***** EXERCISE INPUTS
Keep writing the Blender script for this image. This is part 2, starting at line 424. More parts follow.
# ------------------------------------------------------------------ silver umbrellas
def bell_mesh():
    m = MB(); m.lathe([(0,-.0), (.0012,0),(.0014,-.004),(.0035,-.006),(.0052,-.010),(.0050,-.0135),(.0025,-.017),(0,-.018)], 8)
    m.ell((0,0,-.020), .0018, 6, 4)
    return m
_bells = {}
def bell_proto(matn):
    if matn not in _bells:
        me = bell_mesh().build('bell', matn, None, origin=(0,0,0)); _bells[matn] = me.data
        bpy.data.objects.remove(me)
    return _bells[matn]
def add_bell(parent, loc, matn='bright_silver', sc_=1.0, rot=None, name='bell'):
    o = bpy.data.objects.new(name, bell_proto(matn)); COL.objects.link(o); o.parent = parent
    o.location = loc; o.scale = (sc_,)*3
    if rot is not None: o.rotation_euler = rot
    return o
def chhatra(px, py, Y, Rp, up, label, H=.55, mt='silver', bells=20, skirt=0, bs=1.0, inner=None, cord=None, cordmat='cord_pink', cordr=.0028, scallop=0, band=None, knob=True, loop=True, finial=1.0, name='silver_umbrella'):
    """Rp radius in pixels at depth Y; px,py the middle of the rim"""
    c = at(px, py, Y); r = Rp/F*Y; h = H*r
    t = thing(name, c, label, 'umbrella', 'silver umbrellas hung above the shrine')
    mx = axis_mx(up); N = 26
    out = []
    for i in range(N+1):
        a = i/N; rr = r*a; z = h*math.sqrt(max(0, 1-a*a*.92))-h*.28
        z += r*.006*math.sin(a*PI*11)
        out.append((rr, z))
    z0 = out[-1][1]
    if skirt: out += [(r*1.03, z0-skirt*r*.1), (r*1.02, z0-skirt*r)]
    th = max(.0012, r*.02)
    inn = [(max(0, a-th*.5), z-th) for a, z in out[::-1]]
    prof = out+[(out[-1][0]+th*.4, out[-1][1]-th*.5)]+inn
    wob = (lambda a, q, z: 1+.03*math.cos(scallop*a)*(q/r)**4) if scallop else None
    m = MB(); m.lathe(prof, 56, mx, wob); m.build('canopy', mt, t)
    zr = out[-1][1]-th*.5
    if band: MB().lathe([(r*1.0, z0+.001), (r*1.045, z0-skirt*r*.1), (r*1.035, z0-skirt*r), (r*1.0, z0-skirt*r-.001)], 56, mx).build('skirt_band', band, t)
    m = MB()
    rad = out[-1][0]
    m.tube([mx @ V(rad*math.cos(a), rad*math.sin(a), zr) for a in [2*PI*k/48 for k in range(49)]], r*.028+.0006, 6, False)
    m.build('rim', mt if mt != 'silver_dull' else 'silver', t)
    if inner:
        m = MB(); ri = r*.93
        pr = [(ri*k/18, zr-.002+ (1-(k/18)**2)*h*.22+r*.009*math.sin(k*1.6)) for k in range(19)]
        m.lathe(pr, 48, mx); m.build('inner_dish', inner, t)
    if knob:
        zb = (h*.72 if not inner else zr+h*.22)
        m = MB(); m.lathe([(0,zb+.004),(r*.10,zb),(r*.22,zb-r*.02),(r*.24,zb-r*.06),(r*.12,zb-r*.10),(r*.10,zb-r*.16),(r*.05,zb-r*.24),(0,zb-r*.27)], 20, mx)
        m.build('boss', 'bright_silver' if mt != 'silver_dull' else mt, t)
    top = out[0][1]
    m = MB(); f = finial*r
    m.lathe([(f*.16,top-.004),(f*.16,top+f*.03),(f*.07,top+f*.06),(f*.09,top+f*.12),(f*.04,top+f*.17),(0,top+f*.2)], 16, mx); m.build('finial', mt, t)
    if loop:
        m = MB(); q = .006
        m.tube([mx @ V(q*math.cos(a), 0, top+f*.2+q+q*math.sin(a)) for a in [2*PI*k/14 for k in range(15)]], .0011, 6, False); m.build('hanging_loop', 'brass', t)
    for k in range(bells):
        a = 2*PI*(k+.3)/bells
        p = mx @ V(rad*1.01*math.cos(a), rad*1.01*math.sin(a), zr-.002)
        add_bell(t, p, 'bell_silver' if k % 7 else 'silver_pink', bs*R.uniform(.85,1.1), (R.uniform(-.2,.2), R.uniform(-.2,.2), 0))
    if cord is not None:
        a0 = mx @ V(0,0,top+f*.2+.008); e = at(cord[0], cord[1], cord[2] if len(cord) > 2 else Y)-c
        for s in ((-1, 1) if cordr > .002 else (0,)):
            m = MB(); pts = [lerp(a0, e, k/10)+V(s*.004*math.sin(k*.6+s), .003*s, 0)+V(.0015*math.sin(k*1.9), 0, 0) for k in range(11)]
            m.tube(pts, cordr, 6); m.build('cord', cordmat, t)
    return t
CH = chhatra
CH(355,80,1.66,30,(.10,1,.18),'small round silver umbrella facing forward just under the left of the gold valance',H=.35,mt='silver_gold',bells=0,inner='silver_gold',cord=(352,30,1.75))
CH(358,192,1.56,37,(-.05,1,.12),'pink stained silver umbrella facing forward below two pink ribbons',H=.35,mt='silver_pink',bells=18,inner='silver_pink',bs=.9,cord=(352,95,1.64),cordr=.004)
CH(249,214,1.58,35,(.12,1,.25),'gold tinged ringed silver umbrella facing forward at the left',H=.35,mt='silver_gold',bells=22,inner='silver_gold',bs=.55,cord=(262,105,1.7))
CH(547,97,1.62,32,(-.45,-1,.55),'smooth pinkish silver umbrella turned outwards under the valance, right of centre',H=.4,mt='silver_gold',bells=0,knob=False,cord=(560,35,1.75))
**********
***** EXERCISE INPUTS
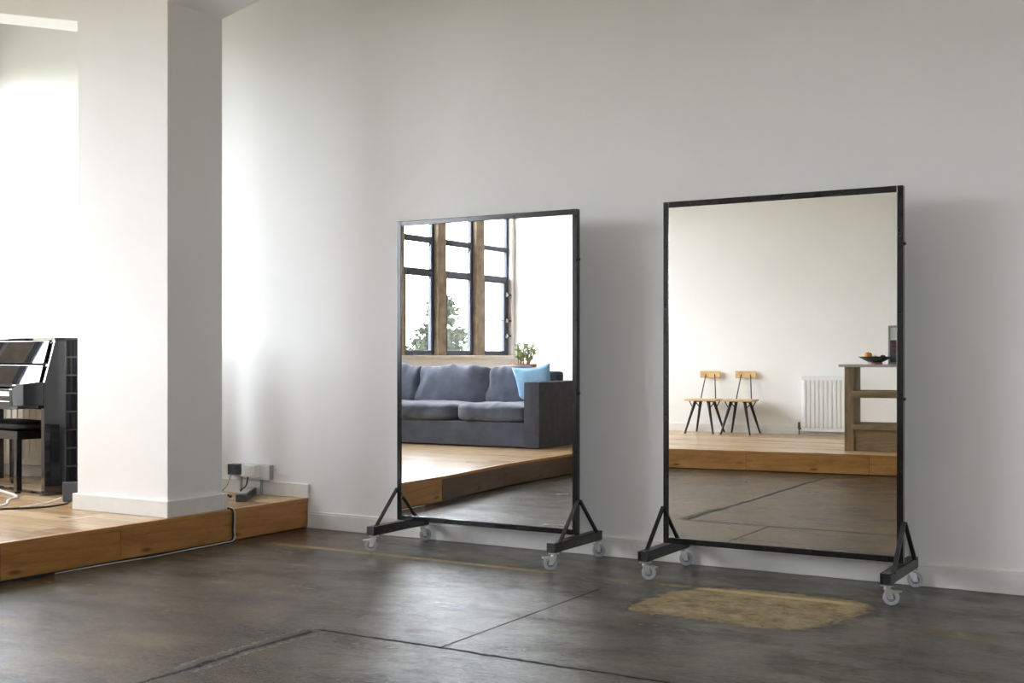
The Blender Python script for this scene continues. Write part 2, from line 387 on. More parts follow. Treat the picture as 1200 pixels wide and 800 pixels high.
**********
***** EXERCISE INPUTS
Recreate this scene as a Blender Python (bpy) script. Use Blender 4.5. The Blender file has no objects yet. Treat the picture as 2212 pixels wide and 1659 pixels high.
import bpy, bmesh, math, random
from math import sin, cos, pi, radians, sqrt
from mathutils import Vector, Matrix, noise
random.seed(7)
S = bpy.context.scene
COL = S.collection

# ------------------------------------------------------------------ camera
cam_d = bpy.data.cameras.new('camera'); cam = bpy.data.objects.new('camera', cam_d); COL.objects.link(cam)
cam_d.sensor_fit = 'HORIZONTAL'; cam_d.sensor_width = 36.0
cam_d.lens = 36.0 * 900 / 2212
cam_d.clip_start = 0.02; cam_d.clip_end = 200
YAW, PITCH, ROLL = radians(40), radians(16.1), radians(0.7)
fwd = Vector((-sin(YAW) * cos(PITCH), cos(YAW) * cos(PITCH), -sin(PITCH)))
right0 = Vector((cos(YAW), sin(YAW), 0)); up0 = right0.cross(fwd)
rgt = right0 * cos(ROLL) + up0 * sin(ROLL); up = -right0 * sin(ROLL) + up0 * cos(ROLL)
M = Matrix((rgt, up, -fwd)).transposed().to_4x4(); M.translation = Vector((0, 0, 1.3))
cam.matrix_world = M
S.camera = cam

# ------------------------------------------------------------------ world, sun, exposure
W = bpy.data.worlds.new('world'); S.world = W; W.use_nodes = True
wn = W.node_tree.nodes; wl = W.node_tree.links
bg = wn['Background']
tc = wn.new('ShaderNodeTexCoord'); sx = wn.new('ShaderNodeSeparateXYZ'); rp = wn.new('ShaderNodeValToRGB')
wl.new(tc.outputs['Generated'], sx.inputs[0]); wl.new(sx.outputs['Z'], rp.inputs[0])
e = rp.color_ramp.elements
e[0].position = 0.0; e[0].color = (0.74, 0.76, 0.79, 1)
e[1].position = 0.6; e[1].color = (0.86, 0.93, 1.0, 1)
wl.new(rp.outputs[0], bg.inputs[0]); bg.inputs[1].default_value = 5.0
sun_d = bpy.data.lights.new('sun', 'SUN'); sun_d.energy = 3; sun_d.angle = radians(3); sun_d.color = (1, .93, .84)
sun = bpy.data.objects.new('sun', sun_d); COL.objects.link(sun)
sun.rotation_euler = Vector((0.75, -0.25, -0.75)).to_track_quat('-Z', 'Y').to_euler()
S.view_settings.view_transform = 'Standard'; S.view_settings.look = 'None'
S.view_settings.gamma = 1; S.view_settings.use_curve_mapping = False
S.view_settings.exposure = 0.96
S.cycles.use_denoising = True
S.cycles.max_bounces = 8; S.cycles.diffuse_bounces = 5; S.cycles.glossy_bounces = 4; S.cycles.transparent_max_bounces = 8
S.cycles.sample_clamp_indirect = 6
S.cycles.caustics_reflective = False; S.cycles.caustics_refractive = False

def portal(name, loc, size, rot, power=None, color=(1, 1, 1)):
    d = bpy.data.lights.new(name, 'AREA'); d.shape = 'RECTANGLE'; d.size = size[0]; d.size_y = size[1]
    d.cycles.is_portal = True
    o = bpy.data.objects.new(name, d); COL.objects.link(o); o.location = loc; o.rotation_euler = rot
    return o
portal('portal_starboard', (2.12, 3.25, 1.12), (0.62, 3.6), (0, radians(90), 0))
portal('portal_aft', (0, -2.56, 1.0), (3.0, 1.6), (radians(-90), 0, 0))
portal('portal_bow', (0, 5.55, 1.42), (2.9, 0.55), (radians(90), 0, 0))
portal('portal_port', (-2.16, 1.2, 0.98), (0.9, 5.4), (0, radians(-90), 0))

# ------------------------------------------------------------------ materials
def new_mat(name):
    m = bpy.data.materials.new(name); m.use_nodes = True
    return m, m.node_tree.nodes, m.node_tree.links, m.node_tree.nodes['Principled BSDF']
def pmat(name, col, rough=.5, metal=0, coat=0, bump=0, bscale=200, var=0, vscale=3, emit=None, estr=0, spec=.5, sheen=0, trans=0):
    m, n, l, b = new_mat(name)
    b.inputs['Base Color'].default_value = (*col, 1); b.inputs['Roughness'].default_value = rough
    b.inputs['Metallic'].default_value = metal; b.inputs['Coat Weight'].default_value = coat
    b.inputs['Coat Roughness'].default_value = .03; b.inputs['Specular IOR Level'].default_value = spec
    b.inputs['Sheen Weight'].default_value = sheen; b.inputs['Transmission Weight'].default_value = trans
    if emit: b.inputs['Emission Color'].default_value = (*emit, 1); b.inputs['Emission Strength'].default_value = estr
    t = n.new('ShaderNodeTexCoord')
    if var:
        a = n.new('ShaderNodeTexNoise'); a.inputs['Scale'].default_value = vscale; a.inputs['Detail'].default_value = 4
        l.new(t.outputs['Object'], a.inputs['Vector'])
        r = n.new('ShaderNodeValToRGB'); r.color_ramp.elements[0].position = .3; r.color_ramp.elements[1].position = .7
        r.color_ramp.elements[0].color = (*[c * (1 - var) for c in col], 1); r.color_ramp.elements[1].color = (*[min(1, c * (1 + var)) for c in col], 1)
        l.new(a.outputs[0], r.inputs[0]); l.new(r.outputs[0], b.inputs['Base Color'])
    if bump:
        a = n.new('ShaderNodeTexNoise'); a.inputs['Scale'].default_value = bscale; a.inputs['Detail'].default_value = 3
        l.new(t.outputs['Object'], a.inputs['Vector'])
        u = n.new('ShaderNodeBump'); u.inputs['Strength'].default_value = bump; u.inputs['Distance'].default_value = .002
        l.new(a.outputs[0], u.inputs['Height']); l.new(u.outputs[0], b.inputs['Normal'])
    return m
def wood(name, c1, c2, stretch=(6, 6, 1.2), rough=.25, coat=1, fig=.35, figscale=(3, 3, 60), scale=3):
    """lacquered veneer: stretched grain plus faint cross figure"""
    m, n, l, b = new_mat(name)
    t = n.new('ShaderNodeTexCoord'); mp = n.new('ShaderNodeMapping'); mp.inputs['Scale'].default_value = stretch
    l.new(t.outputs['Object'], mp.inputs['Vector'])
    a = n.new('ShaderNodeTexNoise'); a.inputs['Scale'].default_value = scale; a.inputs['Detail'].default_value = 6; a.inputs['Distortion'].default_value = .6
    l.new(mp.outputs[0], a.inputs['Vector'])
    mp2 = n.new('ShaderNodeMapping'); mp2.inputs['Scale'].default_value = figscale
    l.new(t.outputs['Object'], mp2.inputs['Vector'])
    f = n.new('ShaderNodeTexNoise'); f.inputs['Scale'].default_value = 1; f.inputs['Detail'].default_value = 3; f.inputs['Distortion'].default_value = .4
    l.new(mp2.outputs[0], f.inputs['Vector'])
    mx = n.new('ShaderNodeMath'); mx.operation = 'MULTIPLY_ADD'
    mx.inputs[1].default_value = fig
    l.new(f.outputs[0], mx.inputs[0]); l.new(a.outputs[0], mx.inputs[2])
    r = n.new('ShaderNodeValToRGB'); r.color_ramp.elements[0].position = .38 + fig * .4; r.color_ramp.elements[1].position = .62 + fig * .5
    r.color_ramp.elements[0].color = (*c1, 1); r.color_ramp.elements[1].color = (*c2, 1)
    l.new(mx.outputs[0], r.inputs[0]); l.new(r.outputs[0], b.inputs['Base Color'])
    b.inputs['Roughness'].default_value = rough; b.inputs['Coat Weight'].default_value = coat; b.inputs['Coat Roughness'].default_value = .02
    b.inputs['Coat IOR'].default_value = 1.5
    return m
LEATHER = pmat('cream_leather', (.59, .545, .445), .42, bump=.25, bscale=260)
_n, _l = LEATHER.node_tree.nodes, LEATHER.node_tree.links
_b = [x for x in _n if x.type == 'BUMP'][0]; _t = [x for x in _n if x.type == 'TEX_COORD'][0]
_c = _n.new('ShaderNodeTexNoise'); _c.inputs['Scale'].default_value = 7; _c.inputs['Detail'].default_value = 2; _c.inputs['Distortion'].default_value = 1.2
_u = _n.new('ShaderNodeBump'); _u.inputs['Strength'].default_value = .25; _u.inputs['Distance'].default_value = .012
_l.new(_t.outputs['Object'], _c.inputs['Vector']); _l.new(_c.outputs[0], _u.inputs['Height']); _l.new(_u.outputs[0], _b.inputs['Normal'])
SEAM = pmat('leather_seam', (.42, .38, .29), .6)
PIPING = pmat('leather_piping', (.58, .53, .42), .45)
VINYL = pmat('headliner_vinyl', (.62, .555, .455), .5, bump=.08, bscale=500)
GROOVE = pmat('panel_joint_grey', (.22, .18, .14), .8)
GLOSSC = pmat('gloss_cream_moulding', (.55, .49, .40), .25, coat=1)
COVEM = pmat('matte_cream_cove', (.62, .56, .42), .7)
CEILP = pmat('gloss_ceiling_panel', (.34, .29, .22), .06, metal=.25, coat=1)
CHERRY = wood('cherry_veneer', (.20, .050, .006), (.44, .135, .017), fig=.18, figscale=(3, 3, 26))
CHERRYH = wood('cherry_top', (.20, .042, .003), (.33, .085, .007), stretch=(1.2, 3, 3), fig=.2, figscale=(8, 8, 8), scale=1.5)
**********
• WHAT NEEDS TO BE DONE: Only lines holding the string "Python" are wanted; gather each one from the entries above.

• WRITTEN ANSWER:
The Blender Python script for this scene continues. Write part 2, from line 387 on. More parts follow. Treat the picture as 1200 pixels wide and 800 pixels high.
Recreate this scene as a Blender Python (bpy) script. Use Blender 4.5. The Blender file has no objects yet. Treat the picture as 2212 pixels wide and 1659 pixels high.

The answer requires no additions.